Many or the older members can remember ‘way back in the front part of August, 1922, when the farmers of Kensal and Wimbledon were offering 40 cents an hour. With tears gleaming in their eyes they would try to press this magnificent portion of their poverty upon the balky harvest hands —bulky hands. “How gladly, boys,” they would have paid 50, 60 and ?0 cts. for a 100 cts. worth of work — for a dollar’s worth of labor; and a million dollars worth of discomfort —and how sorry, indeed, they now are that they didn’t do it! 

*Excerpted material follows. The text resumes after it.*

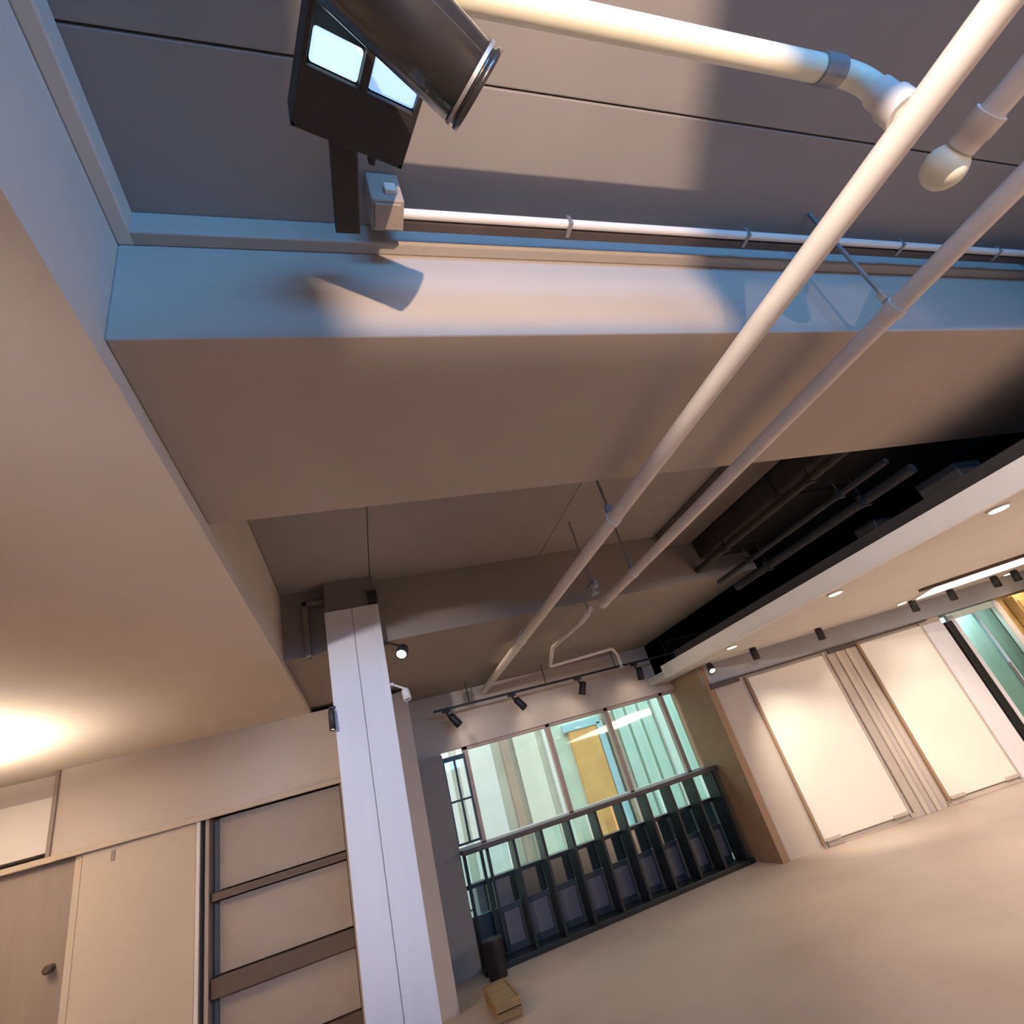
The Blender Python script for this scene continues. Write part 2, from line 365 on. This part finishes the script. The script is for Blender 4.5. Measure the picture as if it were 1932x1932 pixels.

Let me say right here that years before that, when Adam and Eve were ordered “our of town”—out of Paradise—their trials and tribulations were many and manifest, but, thank the Lord, they didn’t have to sleep under a stinking horse blanket cured a manure pile. 
When Job the Patriarch, lousy from head to foot (and back again), cursed the day he was born, thank God he didn’t have a white-livered farmer to cuss for making him pitch bouquets against the wind. 
Oh. how gladly they would pay the boys— unfortuantely the bankers won’t permit. 

The community association —the merchants’ and farmers’ friendly association—has set the wages at 40 cts. an hour—the farmer has placed his ten fingers on the bible and sworn (a holy oath) that he will remain steadfast and true; that he will not sneak into an alley to pay more than 40 cts. 

The merchant and farmer, the skinner and the skinned, have come to an understanding ... to put the hired man in the soup line six weeks earlier this year. And if the farmer breaks faith with his co-conspirators he agrees to pay a $25 fine. 

Is the farmer so weak, so yellow, that a $25 fine must needs encourage him to keep his unwashed foot upon labor’s neck? Answer me: By what system of mathematics did the farmer determine the “needs” of Labor? Is not Labor himself best qualified to set a price on his commodity? We believe so— and the time is fast approaching when Farmer and Labor will get together, and I only hope they don’t lock horns when they do.  

By the time this is in print the 40 cts. will be an evaporated dream — puny, half-hearted beggars organized with semi-parasite cannot hope to cope with a modern, gild edge organization of LABOR. 

Note: Do not condemn writer too severely; he is conversant with situation although he is trying to stave off the inevitable. Those of our readers not in contact with John, please reserve judgment and wait for developments. 
John is hob-nobbing in the councils of capitalist oppression and the ruling class refuses to act sanely. T-Bone Slim.